SLO Rundown: What the sports world is talking about, Olympics edition


The 2016 Summer Olympics in Rio de Janeiro are in full swing, and with it comes nearly 7,000 hours of coverage when it’s all said and done. If that sounds like a lot, that’s because it is. According to a Los Angeles Times story, the Atlanta Games two decades ago had 170 hours of total coverage. It’s also up an additional 22 percent from London in 2012. It also means that stories will fall through cracks as the avalanche of content comes out of Brazil.

But we dug up a few of the stories the sports world might have missed over the first couple of days of the Games.

▪ The United States men and women basketball teams breezed through their two games of the preliminary rounds of the tournaments. The men topped both China and Venezuela by a combined score of 232-131, while the women beat Senegal and Spain by a total of 224-119.

U.S. forward and Indiana Pacer Paul George forgot he wasn’t playing in the NBA against Venezuela as he reached back to hand off his water cup to a non-existant attendant.

▪ U.S. men’s center and L.A. Clipper DeAndre Jordan also met one of Team USA’s smallest members, gymnastics alternate Ragan Smith, who stands 4-foot-6. The result was comical.

▪ Being an Olympic lifeguard at the Olympic Aquatic Stadium has to be one of the most boring jobs, but someone has to do it. Thanks to a Brazilian law, lifeguards are required when a pool exceeds 20 feet by 20 feet. Lucky for them, they get the best seats in the house, although this particular lifeguard doesn’t seem impressed.

▪ The Olympic vault has evolved over the years into one of the most athletic — and violent — events in the Summer Games. Here’s video of the winning vault from 1956 next to the winning vault from 2012.

▪ Speaking of the vault, the American women had the top-three scores in the event, but only two Americans will go on to the all-around final, Simone Biles and Aly Raisman. The trio, which also included former gold medalist Gabby Douglas, were the only competitors in the field to top 60 total points in the preliminaries.

▪ Central Coast boxer Carlos Balderas, of Santa Maria, is doing California proud, winning his first two bouts in the leightweight division. He beat Kazakhstan’s Berik Abdrakhmanov in the first round Saturday and then Japan’s Daisuke Narimatsu in a round-of-16 match Tuesday, both in unanimous decisions.
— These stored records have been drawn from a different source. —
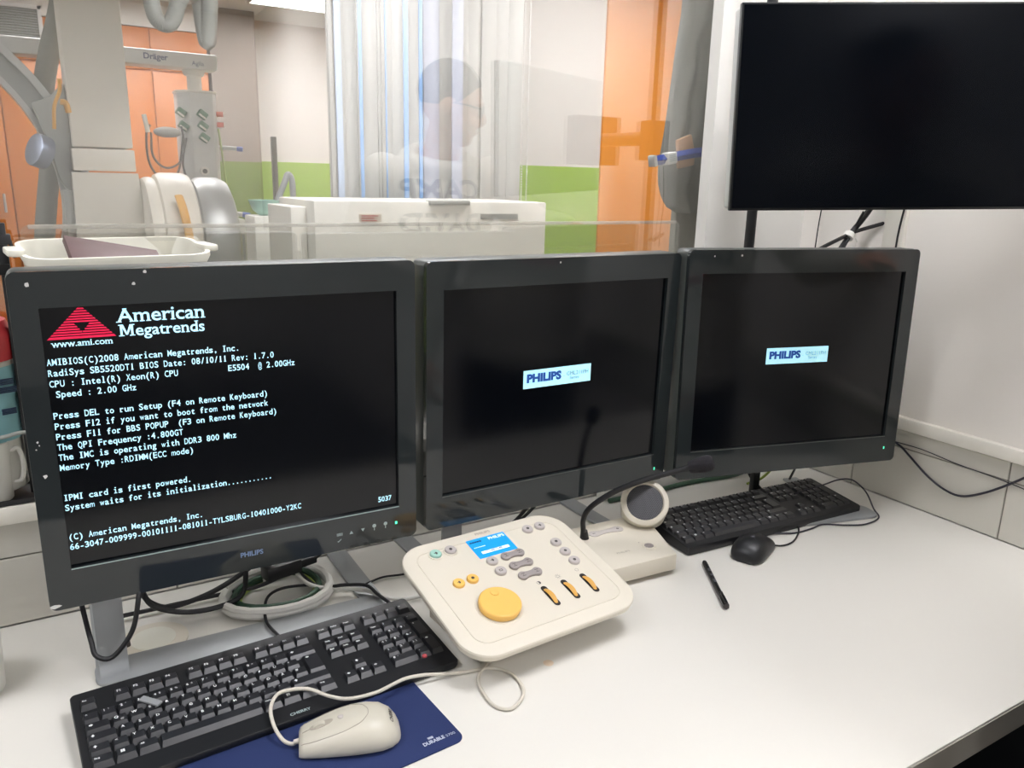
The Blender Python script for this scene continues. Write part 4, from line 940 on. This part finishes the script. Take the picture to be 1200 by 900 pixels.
# scanner
sc_ = thing('c_arm_scanner', 'large cream and grey x-ray scanner with an arc, beyond the glass at left', 'scanner', (.3, 4.1, FZ), 0)
def s3(x, y, z): return (x-.3, y-4.1, z+D)
mb = MB(); mb.bb(s3(.19, 4.0, .755), s3(.425, 4.30, CZ), .006); mb.build('column', 'machine_cream', sc_)
mb = MB(); mb.bb(s3(.182, 3.985, .655), s3(.428, 4.32, .748), .006); mb.build('column_collar', 'machine_cream', sc_)
mb = MB(); V = [s3(*p) for p in ((.158, 3.96, .05), (.475, 3.96, .05), (.475, 4.34, .05), (.158, 4.34, .05), (.174, 3.96, .648), (.432, 3.96, .648), (.432, 4.34, .648), (.174, 4.34, .648))]
mb.tmp(lambda b: [b.faces.new([vv[i] for i in f]) for vv in [[b.verts.new(v) for v in V]] for f in ((3, 2, 1, 0), (4, 5, 6, 7), (0, 1, 5, 4), (1, 2, 6, 5), (2, 3, 7, 6), (3, 0, 4, 7))], None, .008, 2); mb.build('carriage', 'machine_cream', sc_)
MB().bb(s3(.135, 4.02, .0), s3(.175, 4.3, .57), .004).build('side_plate', 'machine_grey', sc_)
# arc
def arc(r0, r1, y0, y1, a0, a1, n=40):
    cx, cz_ = -.6173, .5162; rings = []
    for i in range(n+1):
        a = math.radians(a0+(a1-a0)*i/n); ca, sa = math.cos(a), math.sin(a)
        rings.append([s3(cx+r0*ca, y0, cz_+r0*sa), s3(cx+r1*ca, y0, cz_+r1*sa), s3(cx+r1*ca, y1, cz_+r1*sa), s3(cx+r0*ca, y1, cz_+r0*sa)])
    return rings
MB().loft(arc(.752, .775, 4.19, 4.36, -100, 110)).build('arc_inner_rail', 'boom_grey', sc_)
MB().loft(arc(.775, .850, 4.22, 4.34, -100, 110)).build('arc_web', 'machine_grey', sc_)
MB().loft(arc(.850, .880, 4.19, 4.36, -100, 110)).build('arc_outer_rail', 'boom_grey', sc_)
br = [(.055, .93), (.12, .955), (.185, 1.02), (.21, .60), (.16, .56), (.128, .62), (.10, .78)]
mb = MB(); mb.prism([(a-.3, b+D) for a, b in br], 4.1-4.18, 4.1-4.08, .01, Mx=RX(PI/2) @ T(0, 0, 0)); o = mb.build('bracket', 'machine_grey', sc_)
dk = MB(); dk.cyl(s3(.092, 4.07, .722), s3(.042, 4.045, .740), .070, n=36, bev=.008); dk.build('encoder_disc', 'silver_blue', sc_)
MB().tube([s3(*p) for p in ((.225, 4.42, 1.40), (.20, 4.42, 1.31), (.155, 4.42, 1.17), (.115, 4.43, 1.0), (.112, 4.43, .85), (.110, 4.43, .70), (.075, 4.43, .50), (.045, 4.43, .30), (.03, 4.43, 0))], .045, 14).build('hose', 'hose_grey', sc_)
MB().tube([s3(*p) for p in ((.165, 3.94, 1.02), (.160, 3.94, .97), (.135, 3.93, .91), (.125, 3.93, .82))], .013, 10, flat=.6).tube([s3(*p) for p in ((.158, 3.94, .93), (.178, 3.94, .925), (.186, 3.95, .89))], .012, 10).build('handle', 'handle_yellow', sc_)
mb = MB(); zc_ = .32
mb.cyl(s3(.44, 4.0, zc_), s3(.500, 4.0, zc_), .315, n=64, bev=.02); mb.build('drum_flange', 'machine_cream', sc_)
mb = MB(); mb.cyl(s3(.490, 4.0, zc_), s3(.645, 4.0, zc_), .335, n=64, bev=.03); mb.build('drum', 'machine_cream', sc_)
mb = MB(); mb.cyl(s3(.640, 4.0, zc_), s3(.812, 4.0, zc_), .318, n=64, bev=.05); mb.build('drum_end', 'steel', sc_)
mb = MB(); mb.tube([s3(*p) for p in ((.555, 3.71, .560), (.562, 3.655, .50), (.574, 3.64, .40), (.58, 3.64, .30))], .018, 10, flat=.5); mb.build('handle', 'handle_yellow', sc_)
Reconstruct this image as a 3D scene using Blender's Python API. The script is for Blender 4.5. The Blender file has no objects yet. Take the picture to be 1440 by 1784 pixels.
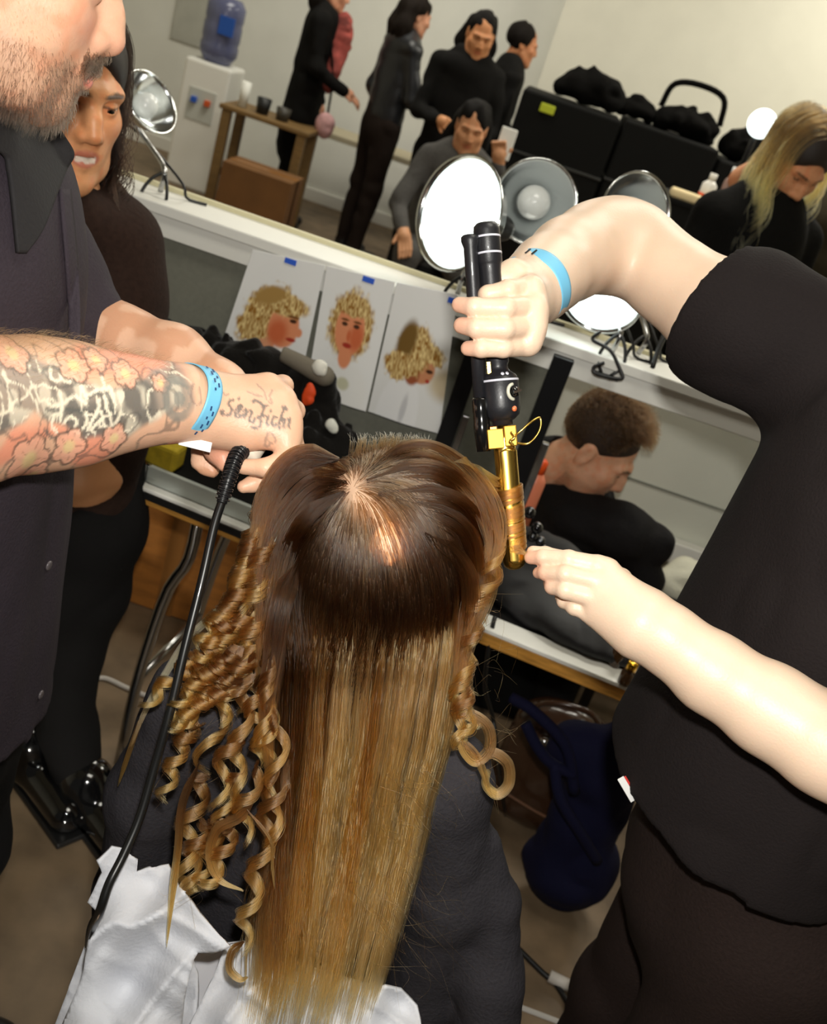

Balderas will fight Cuban Lazaro Alvarez, a bronze medalist from the London Games at the bantamweight division, in the quarterfinals Friday. Tribune correspondent Chris Kudialis had the first-hand report from Tuesday’s bout in Rio.

▪ Michael Phelps added to his medal collection on Sunday, winning the 4x100 relay with Ryan Held, Nathan Adrian and Caeleb Dressel. U.S. swimmer Katie Ledecky showed that she can be the next dominant American swimmer, winning the 400 freestyle by nearly 5 seconds. Watch for her in the 800 free, her strongest event and the 200 free. She will also swim in the 2x200 free relay.

▪ The Russian national team is mired in controversy, with its entire track and field team suspended for the Games. Other Russian athletes, such as Yulia Efimova, who had positive tests and were suspended, were quietly reinstated before the start of the Olympics. The crowd watching Efimova swim in the 100 breaststroke booed as she was announced, while American swimmer Lily King showed her disapproval in a different way.

King went on to take gold in the event, edging Efimova.

▪ The U.S. currently leads the medal count with 20, followed by China (13) and Japan (11).